◆ **YOUR INSTRUCTIONS**
Print verbatim the opening line of the material and every subsequent line through the one containing "W_A, W_B, W_C, W_D = [np.array(densify([tuple(q)".

◆ **RECORDED INFORMATION**

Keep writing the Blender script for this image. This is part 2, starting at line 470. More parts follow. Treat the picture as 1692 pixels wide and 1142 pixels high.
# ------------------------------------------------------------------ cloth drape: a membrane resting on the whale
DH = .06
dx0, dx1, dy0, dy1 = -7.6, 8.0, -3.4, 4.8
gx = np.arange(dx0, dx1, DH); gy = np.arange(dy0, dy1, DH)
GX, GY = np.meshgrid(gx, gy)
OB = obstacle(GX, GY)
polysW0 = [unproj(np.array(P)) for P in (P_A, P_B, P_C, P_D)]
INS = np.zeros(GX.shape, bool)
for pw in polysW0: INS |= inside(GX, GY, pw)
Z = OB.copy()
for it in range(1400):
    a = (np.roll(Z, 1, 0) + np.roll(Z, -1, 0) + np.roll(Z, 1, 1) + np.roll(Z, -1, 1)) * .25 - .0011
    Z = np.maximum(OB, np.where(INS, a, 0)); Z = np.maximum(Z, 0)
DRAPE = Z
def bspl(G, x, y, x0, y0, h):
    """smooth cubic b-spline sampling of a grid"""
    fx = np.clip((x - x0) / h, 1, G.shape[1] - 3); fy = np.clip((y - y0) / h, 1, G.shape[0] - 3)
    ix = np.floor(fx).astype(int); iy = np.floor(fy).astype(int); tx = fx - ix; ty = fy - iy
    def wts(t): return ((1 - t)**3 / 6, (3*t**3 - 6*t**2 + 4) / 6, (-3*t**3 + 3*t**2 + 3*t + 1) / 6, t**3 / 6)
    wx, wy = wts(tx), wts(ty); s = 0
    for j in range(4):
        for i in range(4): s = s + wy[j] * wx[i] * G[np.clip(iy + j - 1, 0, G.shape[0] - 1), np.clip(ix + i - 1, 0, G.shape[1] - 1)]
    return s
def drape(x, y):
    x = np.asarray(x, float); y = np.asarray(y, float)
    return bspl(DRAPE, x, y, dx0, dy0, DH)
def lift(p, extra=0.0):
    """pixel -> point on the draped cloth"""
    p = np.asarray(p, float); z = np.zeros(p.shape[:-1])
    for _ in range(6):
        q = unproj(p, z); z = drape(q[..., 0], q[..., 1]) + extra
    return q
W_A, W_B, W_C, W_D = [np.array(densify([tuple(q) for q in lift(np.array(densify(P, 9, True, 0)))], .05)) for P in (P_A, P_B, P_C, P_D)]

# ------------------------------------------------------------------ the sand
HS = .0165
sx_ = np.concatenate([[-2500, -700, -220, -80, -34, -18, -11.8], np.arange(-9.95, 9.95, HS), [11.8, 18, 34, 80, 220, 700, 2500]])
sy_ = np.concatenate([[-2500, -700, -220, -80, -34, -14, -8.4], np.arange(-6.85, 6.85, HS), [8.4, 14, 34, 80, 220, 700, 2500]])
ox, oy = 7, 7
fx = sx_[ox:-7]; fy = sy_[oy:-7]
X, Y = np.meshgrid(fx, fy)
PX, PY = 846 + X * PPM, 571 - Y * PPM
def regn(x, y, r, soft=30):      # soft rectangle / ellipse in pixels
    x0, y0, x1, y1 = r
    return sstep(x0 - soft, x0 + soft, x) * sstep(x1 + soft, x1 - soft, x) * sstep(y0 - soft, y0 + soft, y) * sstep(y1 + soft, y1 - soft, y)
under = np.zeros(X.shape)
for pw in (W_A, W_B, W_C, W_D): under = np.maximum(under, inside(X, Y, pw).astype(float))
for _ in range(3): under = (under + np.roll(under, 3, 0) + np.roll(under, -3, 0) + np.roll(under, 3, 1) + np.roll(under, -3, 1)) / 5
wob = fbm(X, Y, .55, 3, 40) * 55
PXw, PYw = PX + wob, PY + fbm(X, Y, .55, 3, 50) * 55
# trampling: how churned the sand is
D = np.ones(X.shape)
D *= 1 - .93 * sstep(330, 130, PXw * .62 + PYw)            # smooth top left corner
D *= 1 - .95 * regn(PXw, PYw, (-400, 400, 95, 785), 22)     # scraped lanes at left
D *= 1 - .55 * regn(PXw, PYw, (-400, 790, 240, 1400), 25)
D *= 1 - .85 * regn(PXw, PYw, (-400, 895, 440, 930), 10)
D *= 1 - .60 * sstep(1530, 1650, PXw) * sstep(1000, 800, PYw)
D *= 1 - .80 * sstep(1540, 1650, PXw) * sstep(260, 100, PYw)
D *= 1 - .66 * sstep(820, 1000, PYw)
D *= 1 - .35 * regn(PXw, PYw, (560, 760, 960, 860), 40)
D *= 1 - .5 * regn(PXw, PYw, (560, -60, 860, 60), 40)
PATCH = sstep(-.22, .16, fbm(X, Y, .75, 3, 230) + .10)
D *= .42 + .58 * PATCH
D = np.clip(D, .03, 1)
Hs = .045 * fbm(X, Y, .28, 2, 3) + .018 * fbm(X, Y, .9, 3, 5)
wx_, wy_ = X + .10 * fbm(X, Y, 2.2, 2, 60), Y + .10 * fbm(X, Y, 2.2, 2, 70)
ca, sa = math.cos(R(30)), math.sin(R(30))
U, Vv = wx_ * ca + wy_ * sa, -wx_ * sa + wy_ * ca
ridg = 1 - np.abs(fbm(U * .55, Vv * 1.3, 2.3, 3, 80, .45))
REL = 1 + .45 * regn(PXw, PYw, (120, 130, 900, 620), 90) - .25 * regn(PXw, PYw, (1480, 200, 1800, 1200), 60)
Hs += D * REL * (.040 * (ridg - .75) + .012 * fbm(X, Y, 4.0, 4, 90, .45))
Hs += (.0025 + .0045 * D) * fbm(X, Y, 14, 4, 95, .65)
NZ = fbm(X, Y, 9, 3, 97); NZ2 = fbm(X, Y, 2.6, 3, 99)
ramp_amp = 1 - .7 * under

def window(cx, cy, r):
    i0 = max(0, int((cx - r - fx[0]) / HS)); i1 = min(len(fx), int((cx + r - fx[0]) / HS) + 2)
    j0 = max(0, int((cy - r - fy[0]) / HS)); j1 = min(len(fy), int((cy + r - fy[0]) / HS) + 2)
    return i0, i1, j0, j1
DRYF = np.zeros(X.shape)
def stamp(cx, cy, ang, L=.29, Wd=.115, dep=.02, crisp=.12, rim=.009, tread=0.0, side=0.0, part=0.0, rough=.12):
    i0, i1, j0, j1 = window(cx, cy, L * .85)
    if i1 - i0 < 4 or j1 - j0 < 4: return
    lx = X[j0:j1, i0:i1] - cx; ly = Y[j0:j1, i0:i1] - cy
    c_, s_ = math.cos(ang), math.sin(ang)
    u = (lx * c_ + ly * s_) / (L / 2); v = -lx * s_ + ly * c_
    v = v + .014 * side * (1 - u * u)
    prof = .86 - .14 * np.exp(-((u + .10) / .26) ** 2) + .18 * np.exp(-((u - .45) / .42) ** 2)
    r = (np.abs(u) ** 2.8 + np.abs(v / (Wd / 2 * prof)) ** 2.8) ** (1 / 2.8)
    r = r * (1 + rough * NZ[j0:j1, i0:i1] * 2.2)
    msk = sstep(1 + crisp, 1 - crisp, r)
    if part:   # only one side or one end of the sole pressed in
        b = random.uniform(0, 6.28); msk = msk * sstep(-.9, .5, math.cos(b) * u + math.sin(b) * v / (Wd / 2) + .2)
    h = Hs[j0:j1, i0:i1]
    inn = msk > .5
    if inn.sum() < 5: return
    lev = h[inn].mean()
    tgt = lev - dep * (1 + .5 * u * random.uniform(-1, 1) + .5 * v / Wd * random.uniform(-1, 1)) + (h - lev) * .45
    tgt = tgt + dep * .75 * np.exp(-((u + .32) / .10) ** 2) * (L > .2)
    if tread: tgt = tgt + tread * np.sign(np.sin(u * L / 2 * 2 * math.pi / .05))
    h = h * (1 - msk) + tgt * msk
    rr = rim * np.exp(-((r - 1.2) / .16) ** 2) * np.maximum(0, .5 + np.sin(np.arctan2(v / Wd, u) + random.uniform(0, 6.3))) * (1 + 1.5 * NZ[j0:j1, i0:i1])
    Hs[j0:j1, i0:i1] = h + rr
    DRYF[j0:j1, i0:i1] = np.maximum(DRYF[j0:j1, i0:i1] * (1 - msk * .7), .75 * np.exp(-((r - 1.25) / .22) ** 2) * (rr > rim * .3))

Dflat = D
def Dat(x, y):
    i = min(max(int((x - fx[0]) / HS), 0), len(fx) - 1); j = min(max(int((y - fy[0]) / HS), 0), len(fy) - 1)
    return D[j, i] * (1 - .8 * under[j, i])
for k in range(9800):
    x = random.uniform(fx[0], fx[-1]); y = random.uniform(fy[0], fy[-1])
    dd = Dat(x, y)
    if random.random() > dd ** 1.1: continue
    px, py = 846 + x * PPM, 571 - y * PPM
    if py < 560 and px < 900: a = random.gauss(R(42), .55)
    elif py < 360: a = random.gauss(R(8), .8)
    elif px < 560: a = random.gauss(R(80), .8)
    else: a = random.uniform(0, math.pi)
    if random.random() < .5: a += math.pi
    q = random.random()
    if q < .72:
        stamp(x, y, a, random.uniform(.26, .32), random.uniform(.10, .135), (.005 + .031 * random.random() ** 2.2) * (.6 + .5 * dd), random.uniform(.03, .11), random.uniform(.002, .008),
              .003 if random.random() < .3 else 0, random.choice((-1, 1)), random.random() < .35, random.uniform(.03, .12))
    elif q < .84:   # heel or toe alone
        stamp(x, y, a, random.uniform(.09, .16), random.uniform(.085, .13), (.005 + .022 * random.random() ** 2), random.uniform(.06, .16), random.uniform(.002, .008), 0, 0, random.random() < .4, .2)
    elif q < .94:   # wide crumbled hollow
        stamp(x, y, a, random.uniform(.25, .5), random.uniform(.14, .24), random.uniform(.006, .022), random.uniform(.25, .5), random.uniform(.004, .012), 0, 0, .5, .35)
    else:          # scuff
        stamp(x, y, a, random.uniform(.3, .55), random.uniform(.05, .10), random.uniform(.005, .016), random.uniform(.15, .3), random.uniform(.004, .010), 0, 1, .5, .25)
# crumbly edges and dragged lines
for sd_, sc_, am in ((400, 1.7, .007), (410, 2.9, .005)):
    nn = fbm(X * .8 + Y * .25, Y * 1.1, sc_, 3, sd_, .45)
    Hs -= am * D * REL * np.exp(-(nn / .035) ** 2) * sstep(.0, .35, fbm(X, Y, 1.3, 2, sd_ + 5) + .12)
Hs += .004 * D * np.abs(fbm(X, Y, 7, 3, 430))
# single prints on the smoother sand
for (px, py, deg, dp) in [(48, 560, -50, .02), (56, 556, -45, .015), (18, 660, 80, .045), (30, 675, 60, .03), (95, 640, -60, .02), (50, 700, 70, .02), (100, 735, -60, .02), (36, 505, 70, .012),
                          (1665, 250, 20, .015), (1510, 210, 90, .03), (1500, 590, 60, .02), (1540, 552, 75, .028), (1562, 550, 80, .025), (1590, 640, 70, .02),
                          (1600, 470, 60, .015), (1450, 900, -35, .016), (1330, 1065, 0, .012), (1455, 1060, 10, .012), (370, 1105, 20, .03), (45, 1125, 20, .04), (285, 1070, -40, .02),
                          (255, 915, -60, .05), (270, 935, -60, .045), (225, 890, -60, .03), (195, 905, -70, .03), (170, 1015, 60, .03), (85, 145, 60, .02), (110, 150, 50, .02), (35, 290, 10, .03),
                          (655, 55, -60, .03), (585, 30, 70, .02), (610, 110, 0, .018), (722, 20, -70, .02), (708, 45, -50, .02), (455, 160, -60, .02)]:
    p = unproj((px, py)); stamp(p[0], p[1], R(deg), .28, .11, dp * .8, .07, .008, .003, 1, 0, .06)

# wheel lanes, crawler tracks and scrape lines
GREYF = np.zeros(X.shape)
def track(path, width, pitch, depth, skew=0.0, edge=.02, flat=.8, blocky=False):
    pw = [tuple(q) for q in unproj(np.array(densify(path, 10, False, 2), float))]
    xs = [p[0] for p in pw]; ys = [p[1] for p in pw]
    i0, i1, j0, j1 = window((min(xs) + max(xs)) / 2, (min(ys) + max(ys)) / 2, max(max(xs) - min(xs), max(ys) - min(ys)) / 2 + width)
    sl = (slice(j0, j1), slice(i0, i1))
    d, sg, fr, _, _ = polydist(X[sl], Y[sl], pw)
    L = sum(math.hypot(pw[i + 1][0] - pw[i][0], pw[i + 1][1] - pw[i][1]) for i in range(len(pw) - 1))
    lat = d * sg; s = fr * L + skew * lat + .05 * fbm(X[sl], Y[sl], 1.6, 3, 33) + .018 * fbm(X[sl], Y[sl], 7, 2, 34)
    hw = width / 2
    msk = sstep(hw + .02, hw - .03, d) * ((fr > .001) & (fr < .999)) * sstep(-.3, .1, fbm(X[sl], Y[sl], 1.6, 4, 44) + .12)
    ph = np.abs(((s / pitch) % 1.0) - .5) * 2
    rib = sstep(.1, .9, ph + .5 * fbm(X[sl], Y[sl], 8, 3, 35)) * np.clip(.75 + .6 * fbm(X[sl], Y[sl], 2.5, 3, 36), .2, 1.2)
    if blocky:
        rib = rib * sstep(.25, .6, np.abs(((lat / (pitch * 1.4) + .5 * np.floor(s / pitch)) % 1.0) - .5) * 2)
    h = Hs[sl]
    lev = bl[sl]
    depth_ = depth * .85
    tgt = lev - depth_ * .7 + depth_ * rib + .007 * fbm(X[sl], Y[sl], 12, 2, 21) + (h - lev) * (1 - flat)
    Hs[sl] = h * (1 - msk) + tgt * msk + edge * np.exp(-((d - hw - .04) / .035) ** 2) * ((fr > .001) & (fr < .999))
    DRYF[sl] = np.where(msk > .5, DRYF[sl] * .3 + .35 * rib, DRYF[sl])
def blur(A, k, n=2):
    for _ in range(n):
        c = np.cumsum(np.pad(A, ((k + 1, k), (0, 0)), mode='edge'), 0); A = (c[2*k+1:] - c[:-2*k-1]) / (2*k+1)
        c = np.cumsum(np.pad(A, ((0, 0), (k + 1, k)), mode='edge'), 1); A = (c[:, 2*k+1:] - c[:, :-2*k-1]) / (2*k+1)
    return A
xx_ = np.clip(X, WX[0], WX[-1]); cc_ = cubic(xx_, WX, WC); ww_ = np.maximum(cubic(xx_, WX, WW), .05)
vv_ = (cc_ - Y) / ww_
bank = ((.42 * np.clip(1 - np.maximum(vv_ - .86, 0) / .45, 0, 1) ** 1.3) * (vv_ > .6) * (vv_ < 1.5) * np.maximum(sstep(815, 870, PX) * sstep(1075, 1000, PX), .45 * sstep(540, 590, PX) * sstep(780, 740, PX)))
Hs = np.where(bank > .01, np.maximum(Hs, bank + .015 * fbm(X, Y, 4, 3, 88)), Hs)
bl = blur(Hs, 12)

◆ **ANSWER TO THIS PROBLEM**
Keep writing the Blender script for this image. This is part 2, starting at line 470. More parts follow. Treat the picture as 1692 pixels wide and 1142 pixels high.
# ------------------------------------------------------------------ cloth drape: a membrane resting on the whale
DH = .06
dx0, dx1, dy0, dy1 = -7.6, 8.0, -3.4, 4.8
gx = np.arange(dx0, dx1, DH); gy = np.arange(dy0, dy1, DH)
GX, GY = np.meshgrid(gx, gy)
OB = obstacle(GX, GY)
polysW0 = [unproj(np.array(P)) for P in (P_A, P_B, P_C, P_D)]
INS = np.zeros(GX.shape, bool)
for pw in polysW0: INS |= inside(GX, GY, pw)
Z = OB.copy()
for it in range(1400):
    a = (np.roll(Z, 1, 0) + np.roll(Z, -1, 0) + np.roll(Z, 1, 1) + np.roll(Z, -1, 1)) * .25 - .0011
    Z = np.maximum(OB, np.where(INS, a, 0)); Z = np.maximum(Z, 0)
DRAPE = Z
def bspl(G, x, y, x0, y0, h):
    """smooth cubic b-spline sampling of a grid"""
    fx = np.clip((x - x0) / h, 1, G.shape[1] - 3); fy = np.clip((y - y0) / h, 1, G.shape[0] - 3)
    ix = np.floor(fx).astype(int); iy = np.floor(fy).astype(int); tx = fx - ix; ty = fy - iy
    def wts(t): return ((1 - t)**3 / 6, (3*t**3 - 6*t**2 + 4) / 6, (-3*t**3 + 3*t**2 + 3*t + 1) / 6, t**3 / 6)
    wx, wy = wts(tx), wts(ty); s = 0
    for j in range(4):
        for i in range(4): s = s + wy[j] * wx[i] * G[np.clip(iy + j - 1, 0, G.shape[0] - 1), np.clip(ix + i - 1, 0, G.shape[1] - 1)]
    return s
def drape(x, y):
    x = np.asarray(x, float); y = np.asarray(y, float)
    return bspl(DRAPE, x, y, dx0, dy0, DH)
def lift(p, extra=0.0):
    """pixel -> point on the draped cloth"""
    p = np.asarray(p, float); z = np.zeros(p.shape[:-1])
    for _ in range(6):
        q = unproj(p, z); z = drape(q[..., 0], q[..., 1]) + extra
    return q
W_A, W_B, W_C, W_D = [np.array(densify([tuple(q) for q in lift(np.array(densify(P, 9, True, 0)))], .05)) for P in (P_A, P_B, P_C, P_D)]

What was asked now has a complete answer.